Business News Digital

Vimeo launches ContentID-style system

By | Published on Friday 23 May 2014


YouTube competitor Vimeo is launching a new initiative called Copyright Match, which is similar to its main rival’s ContentID system, designed to help music rights owners monitor and block the use of their audio content within the videos of third parties.

YouTube – for all the dissing it is getting from the music community today – was a pioneer when it came to developing technology that monitors the soundtracks to videos being uploaded to its servers looking for copyright material being used without licence.

In part designed to help YouTube comply with the US Digital Millennium Copyright Act which provides protection for tech firms who inadvertently enable others to infringe (though to be fair, ContentID goes some way beyond YouTube’s commitments under American law), if a rights owner sees a third party using its music on the video site, it can either choose to take a cut of the ad money associated with the clip, or have the video blocked.

Vimeo, which has never had aspirations to become an ad-funded network that buys in content, but rather sees itself as a distribution service for video-makers, has been much less proactive in developing tools to help music rights owners seek out unlicensed use of their tracks on its platform.
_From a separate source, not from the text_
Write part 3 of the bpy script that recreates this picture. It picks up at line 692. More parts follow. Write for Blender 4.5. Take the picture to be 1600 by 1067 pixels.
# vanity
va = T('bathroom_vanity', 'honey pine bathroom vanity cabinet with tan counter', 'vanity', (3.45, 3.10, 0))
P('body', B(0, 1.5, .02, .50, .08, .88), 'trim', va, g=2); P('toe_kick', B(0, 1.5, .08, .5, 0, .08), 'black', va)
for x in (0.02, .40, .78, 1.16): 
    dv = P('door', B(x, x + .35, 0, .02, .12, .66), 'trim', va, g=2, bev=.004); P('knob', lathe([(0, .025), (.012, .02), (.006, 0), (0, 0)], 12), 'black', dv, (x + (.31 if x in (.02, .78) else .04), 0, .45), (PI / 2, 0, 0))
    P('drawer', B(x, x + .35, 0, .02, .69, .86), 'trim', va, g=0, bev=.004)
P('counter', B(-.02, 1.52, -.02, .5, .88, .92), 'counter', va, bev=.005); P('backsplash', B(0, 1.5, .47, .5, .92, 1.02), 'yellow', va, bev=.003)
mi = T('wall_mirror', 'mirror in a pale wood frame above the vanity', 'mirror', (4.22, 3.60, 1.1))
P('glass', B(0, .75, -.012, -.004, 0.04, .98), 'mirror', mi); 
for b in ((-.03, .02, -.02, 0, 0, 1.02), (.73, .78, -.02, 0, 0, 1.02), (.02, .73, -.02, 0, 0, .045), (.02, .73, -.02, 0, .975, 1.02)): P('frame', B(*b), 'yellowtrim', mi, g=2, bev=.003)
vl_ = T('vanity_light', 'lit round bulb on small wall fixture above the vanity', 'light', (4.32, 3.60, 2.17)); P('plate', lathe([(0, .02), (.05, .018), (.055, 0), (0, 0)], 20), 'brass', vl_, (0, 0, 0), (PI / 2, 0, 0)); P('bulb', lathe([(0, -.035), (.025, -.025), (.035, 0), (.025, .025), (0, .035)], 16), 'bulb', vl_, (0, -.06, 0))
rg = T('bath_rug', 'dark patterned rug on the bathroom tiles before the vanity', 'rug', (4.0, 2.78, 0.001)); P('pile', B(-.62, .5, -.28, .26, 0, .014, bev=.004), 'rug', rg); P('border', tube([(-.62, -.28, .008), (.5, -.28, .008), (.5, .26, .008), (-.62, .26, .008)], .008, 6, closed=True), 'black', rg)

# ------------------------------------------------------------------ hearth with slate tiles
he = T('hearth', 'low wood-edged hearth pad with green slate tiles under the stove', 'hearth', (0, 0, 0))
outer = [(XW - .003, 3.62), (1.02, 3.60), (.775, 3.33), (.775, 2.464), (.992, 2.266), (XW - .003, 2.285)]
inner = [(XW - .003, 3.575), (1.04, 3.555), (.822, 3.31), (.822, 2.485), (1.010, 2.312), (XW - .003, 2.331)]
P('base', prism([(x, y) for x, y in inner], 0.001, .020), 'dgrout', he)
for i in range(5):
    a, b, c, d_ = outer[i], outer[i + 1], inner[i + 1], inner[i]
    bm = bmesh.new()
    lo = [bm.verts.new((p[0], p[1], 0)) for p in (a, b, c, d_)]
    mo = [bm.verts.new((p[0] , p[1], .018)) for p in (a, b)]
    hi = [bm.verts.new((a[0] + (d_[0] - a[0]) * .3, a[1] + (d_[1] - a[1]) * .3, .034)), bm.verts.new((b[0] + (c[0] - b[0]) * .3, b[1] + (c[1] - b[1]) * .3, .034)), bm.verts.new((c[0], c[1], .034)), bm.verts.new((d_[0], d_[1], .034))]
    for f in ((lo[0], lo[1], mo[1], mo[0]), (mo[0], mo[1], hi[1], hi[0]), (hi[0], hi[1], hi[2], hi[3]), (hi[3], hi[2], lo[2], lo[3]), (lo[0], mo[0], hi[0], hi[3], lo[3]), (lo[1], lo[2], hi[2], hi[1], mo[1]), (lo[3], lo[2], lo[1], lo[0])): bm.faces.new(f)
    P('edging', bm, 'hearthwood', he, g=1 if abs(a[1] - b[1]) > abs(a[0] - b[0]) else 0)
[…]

Which has led to long running litigation in the US between the labels and the Vimeo company.

But Copyright Match, developed with Audible Magic, might begin to placating the record industry. Although not as robust, from the music companies’ standpoint, as ContentID – in that it involves the video-maker in the process more, and seems more open to claims of ‘fair use’ – it should make it easier for rights owners to police use of their music on the video site.
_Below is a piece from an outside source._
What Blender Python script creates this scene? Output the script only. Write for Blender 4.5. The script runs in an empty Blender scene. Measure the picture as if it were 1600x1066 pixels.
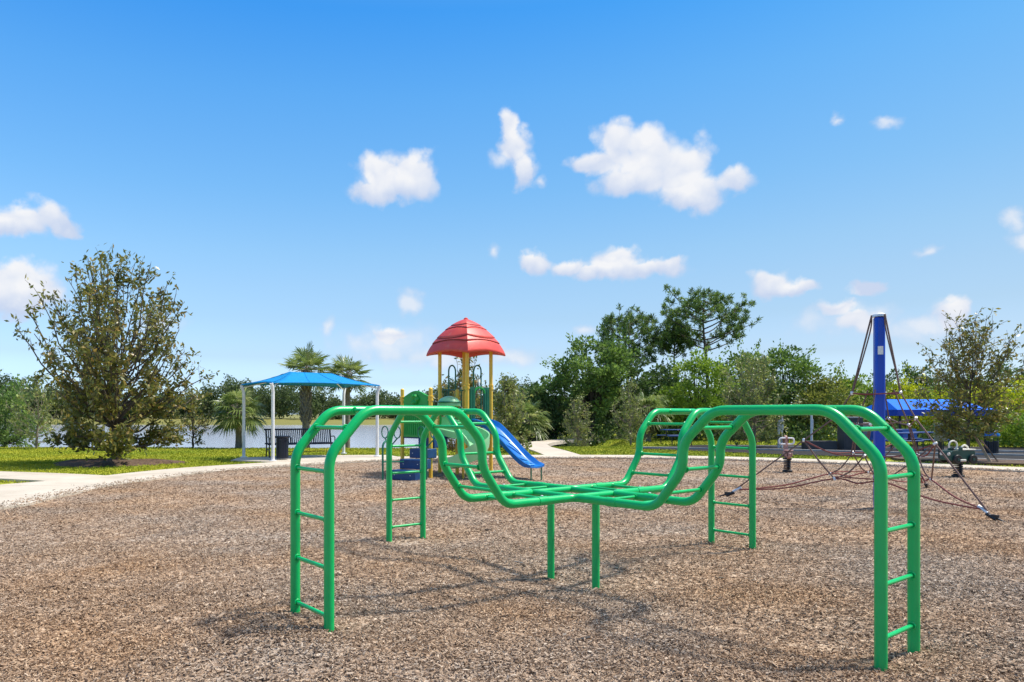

Video-makers who find that their work can’t get past Copyright Match because of their soundtracks will be pointed to music that is cheap or free to licence via Vimeo’s own music store or via Audible Magic.

While you might assume Copyright Match is a direct result of the record industry’s long-running legal battle with the video site, when talking about the new venture to Billboard, Vimeo CEO Kerry Trainor said that further growth of the company’s video-maker community had promoted the new initiative.

Trainor: “This is a constantly evolving area, in terms of creativity – we really want to educate creators on the boundaries of fair use and the ways in which music and other material can and can’t be used, and offer as many solutions as we can. We want to empower people who want to use music to do so, with full understanding of what’s allowed under the law”.